En outre, le Saes accuse les autorités de ne penser qu’à l’orientation des bacheliers, sans pour autant prendre des mesures d’accompagnement. «Elles s’énervent même quand on leur parle de l’efficacité pédagogique ou de rendement des universités», soutiennent les enseignants. Et le tout, dans un «model de gouvernance universitaire anachronique». Les enseignants du supérieur trouvent la gestion universitaire ni démocratique ni collégiale, et regrette que le recteur soit le seul maître à bord, parce que n’ayant de compte à rendre qu’au président de la République. Et, celui-ci décide seul, sans l’avis des enseignants.
Le gouvernement a certes érigé de nouvelles universités pour faire face à la demande, mais le Saes objecte que ces ouvertures soient faites «sans une préparation sérieuse et des moyens adéquats». Au bout du compte, elles «n’ont fait qu’aggraver les difficultés». Dans un ton ironique, les camarades de Seydi Ababacar Ndiaye ajoutent : «Si des universités pouvaient être créées aussi facilement, sans texte rédigé ni mur érigé, cela aurait été su et aurait figuré dans le livre des records.»

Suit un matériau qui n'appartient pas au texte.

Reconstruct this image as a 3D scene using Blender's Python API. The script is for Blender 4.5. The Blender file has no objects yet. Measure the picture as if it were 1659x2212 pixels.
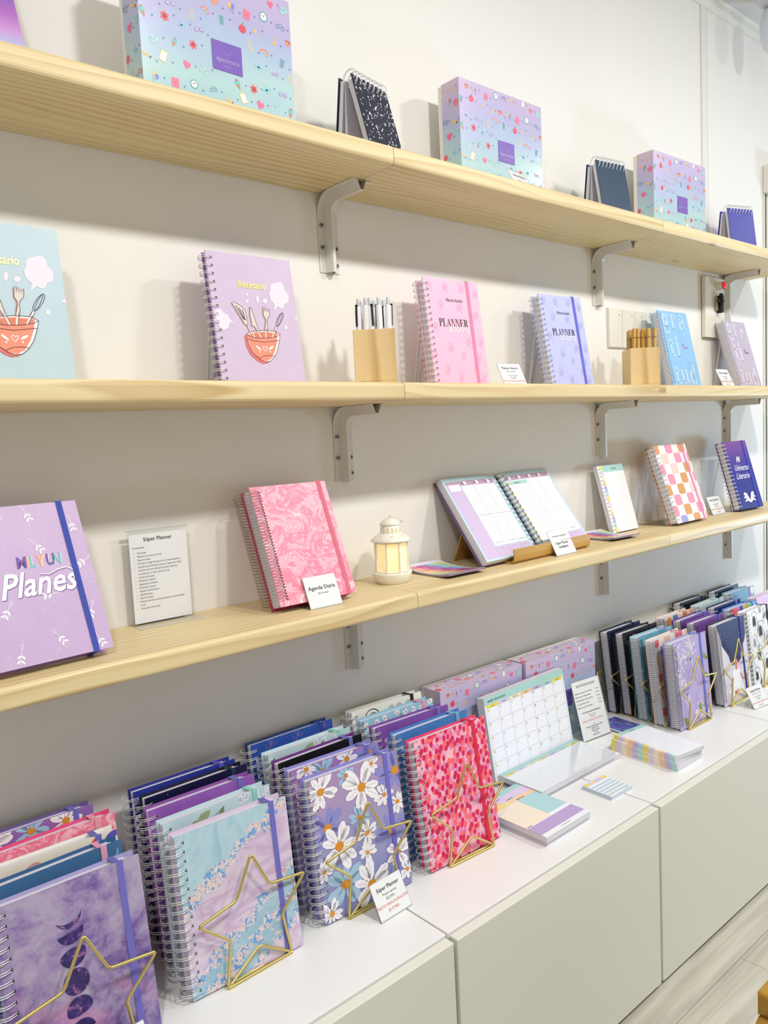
import bpy, math, random
from math import sin, cos, pi, radians as R_
from mathutils import Matrix, Vector
S = bpy.context.scene
COL = S.collection
# ------------------------------------------------------------------ camera, world, lamps, exposure
cam_d = bpy.data.cameras.new('camera'); cam = bpy.data.objects.new('camera', cam_d); COL.objects.link(cam); S.camera = cam
cam_d.sensor_fit = 'VERTICAL'; cam_d.sensor_height = 36; cam_d.lens = 1677.54 / 2212 * 36; cam_d.clip_start = .02
yaw, pitch, roll = .706619, -.0960642, -.0505572
f = Vector((sin(yaw) * cos(pitch), cos(yaw) * cos(pitch), sin(pitch))); r = Vector((cos(yaw), -sin(yaw), 0)); u = r.cross(f)
r2 = cos(roll) * r + sin(roll) * u; u2 = -sin(roll) * r + cos(roll) * u
cam.matrix_world = Matrix(((r2.x, u2.x, -f.x, -.35251), (r2.y, u2.y, -f.y, -1.24357), (r2.z, u2.z, -f.z, 1.17528), (0, 0, 0, 1)))
S.view_settings.view_transform = 'Standard'; S.view_settings.look = 'None'; S.view_settings.gamma = 1
S.view_settings.exposure = 0.0
wd = bpy.data.worlds.new('world'); S.world = wd; wd.use_nodes = True
wb = wd.node_tree.nodes['Background']; wb.inputs[0].default_value = (1, .95, .86, 1); wb.inputs[1].default_value = .52
def lamp(name, loc, target, size, power, col, sy=None, spread=None):
    d = bpy.data.lights.new(name, 'AREA'); o = bpy.data.objects.new(name, d); COL.objects.link(o)
    d.shape = 'RECTANGLE' if sy else 'DISK'; d.size = size; d.energy = power; d.color = col
    if sy: d.size_y = sy
    if spread: d.spread = spread
    o.location = loc; o.rotation_euler = (Vector(target) - Vector(loc)).to_track_quat('-Z', 'Y').to_euler()
    return o
for i, (x, p) in enumerate(((-.75, 17), (.62, 21), (1.9, 19), (3.1, 12))):
    lamp('ceiling_light_source', (x, -1.42, 2.42), (x, -1.0, 0), .17, p, (1, .988, .968))
lamp('shopfront_daylight', (3.9, -1.15, .75), (2.3, 0, 1.6), .4, 20, (.5, .74, 1))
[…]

Revenant sur les conditions de travail des enseignants du supérieur, le Saes précise d’abord que les lieux de travail d’un enseignant sont le bureau, l’amphithéâtre, le laboratoire et la maison. Or, ceux des universités sénégalaises n’ont ni bu?reau ni maison et travaillent dans des amphis «bondés d’étudiants a?gres?sifs». Ce qui explique leur in?tran?sigeance sur la construction «immédiate» de la deuxième cité des enseignants.
D’où le deuxième point des revendications demandant à ce que les grades des enseignants soient reconsidérés. En fait, si l’on en croit les syndicalistes, c’est parce que l’Etat cantonne les enseignants de la hiérarchie B dans leur catégorie, tout en leur faisant faire des travaux de la hiérarchie A. Une façon pour lui de combler le gap qui existe entre le nombre de permanents qui devrait exister et celui qui existe réellement. Cette pratique a pour conséquences de priver la hiérarchie B de gain en considération académique ou administrative, mais surtout de la dévaluer vis-à-vis de ses homologues de l’Hexagone. Et puisque le malheur n’arrive jamais seul, «chaque enseignant-chercheur du supérieur est chargé de trois postes de travail permanents».
Face à tous ces manquements, le Saes digère mal la réduction du budget de l’enseignement supérieur, troisième point des doléances. En fait, le budget de 2011 connaît une baisse de 0,14% par rapport à celui de 2010 qui lui-même avait connu une chute nette de 27,57% par rapport à celui de l’année précédente. S’y ajoute que la part du ministère dans le Budget consolidé d’investissement (Bci) n’est que de 4 milliards de nos francs. Donc, en tout et pour tout, seuls «1,40% du Pib projeté pour 2011 et 22,91% du budget global sont alloués à tout le secteur de l’éducation et de la formation ; là où il faut 5% à l’enseignement supérieur et à la formation».
Le quatrième point de revendication est relatif à la violence dans les universités. Les enseignants exigent à ce que l’environnement soit assaini. Cela, afin que le spectre d’une agression, quelle que soit sa nature, soit évacué de l’esprit de toute la communauté universitaire.